Shellac, Live @ Carrboro Elementary, Carrboro, North Carolina (10/27/98)

Posted December 31st, 1998 by admin · No Comments

Shellac
Live @ Carrboro Elementary, Carrboro, North Carolina
10/27/98
By: Eric G.

A Shellac show at an elementary school is relatively tame compared to some of the seedy non-music halls they've been known to play like the Clermont Lounge in Atlanta- a strip club for obscenely overweight, elderly strippers who crush beer cans with their breasts. This show was held in Carrboro Elementary's multi-purpose room, complete with the red show-curtains, intercom system, and bucket theater seats that adorn every multi-purpose room in every elementary school everywhere. The bathroom had spitballs all over the ceiling and one of those hand-washers with the foot-pedal that sprays a fan of water so twenty kids can all wash their hands at the same time.

The band played for an hour and forty minutes with bassist Bob Weston conducting the occasional question and answer sessions to break up the tuning time.
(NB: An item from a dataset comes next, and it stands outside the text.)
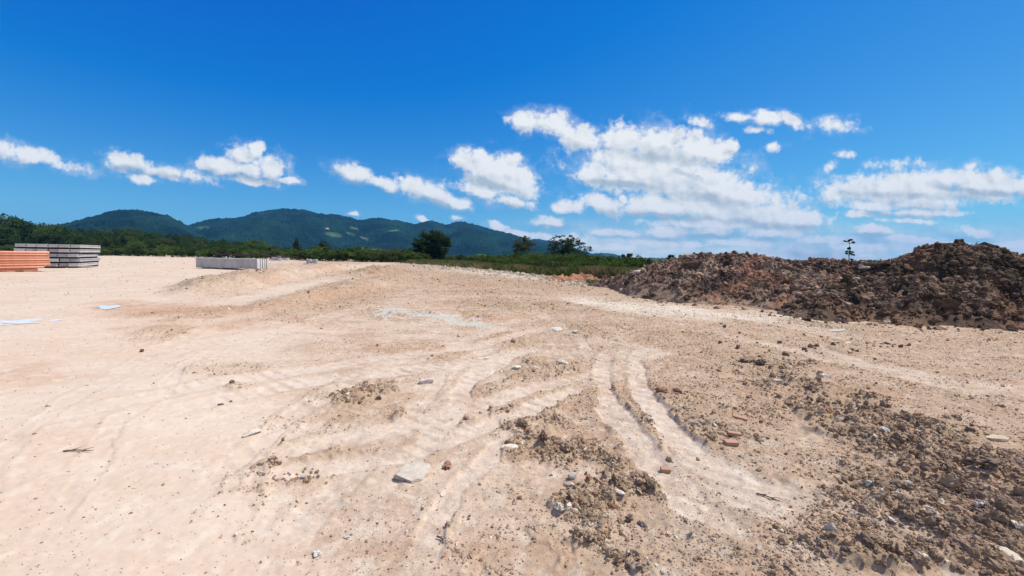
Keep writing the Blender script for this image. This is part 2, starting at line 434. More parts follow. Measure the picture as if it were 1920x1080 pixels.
def height(x, y, z=None):
    if z is None: z = zones(x, y)
    r = np.hypot(x, y)
    h = 0.10 * noise2(x * 0.05, y * 0.05, 2) * sstep(6, 30, r) + 0.05 * noise2(x * 0.21, y * 0.21, 3) + 0.028 * noise2(x * 0.6, y * 0.6, 4)
    h += 0.011 * noise2(x * 1.7, y * 1.7, 7)
    cl = z["clod"]
    rough = 0.045 * noise2(x * 2.6, y * 2.6, 21) + 0.035 * noise2(x * 5.5, y * 5.5, 22) + 0.024 * (1 - np.abs(noise2(x * 11, y * 11, 23)) * 2) + 0.012 * noise2(x * 24, y * 24, 24) + 0.008 * noise2(x * 45, y * 45, 26)
    fine = 0.0040 * noise2(x * 9, y * 9, 25) + 0.0025 * noise2(x * 22, y * 22, 27)
    h = h + rough * cl ** 1.2 + fine * (1 + z["right"])
    h += 0.035 * cl
    ridge = (0.55 - np.abs(noise2(x * 0.55 + y * 0.1, y * 1.5, 71)) * 1.6) * 0.6 + 0.4 * noise2(x * 1.6, y * 2.4, 72)
    h = h + 0.075 * ridge * sstep(6.5, 11, r) * np.clip(0.35 * z["mid"] + 0.9 * cl, 0, 1) * (1 - z["rut"]) * (1 - z["pale"] * .7)
    # ruts, their raised rims and the lug marks of the tyres
    lug = 0.005 * np.sin((x * 0.8 + y * 1.0) * 26) * z["rut"]
    h = h - 0.009 * z["rut"] + 0.007 * z["rim"] * (0.8 + 0.4 * noise2(x * 3, y * 3, 28)) + lug * 0.6
    for bank, am in ((BANK, 0.50), (BANK2, 0.26)):
        d, w, e = seg_dist(z["px"] + 25 * noise2(x * .5, y * .5, 91), z["py"], bank, 4.5)
        h += am * e * sstep(1.0, 0.1, d / w) * (y > 1) * (0.8 + 0.35 * noise2(x * 1.1, y * 1.1, 92))
    b = blob(z["px"], z["py"], 708, 514, 62, 7)
    h += sstep(1.1, 0.2, b) * (0.35 + 0.3 * fbm(x * 1.2, y * 1.2, 3, 33)) * (y > 1)
    b = blob(z["px"], z["py"], 930, 520, 170, 11, 5)
    h += sstep(1.1, 0.2, b) * (0.12 + 0.15 * fbm(x * 0.7, y * 0.7, 3, 35)) * (y > 1)
    h = h * (1 - sstep(120, 300, r))
    return h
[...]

The set was just like a Shellac record- loud, phenomenally tight, abrasive, and bludgeoning thanks to drummer Todd Trainer. "The Man Who Invented Fire" opened the show with desiccating ferocity. Albini's guitar tone sounds much more severe live than it does on record. He and Weston both use homemade amplifiers with only one setting: a volume control knob the size of a giant combination lock. In addition to "The Man Who Invented Fire", the band's early seven inches were well represented by "The Rambler Song" (the fast, original version) and an extended, lyrically ad-libbed version of "Wingwalker."

Requests were unwelcome and met with cynical lashings, but there wasn't a whole lot left to play by the end of the show as the band covered most of its material including two new songs. Bob Weston has taken on more vocal duties, especially on the songs off Terraform, and his style, while not as gritty and hateful as Albini's speak/shriek, adds a welcome dynamic to the formula most notably on the Jesus Lizard-y "Rush Job." The crowd was fairly subdued and polite except when antagonized by the band in between songs. Unsurprisingly, there were no encores.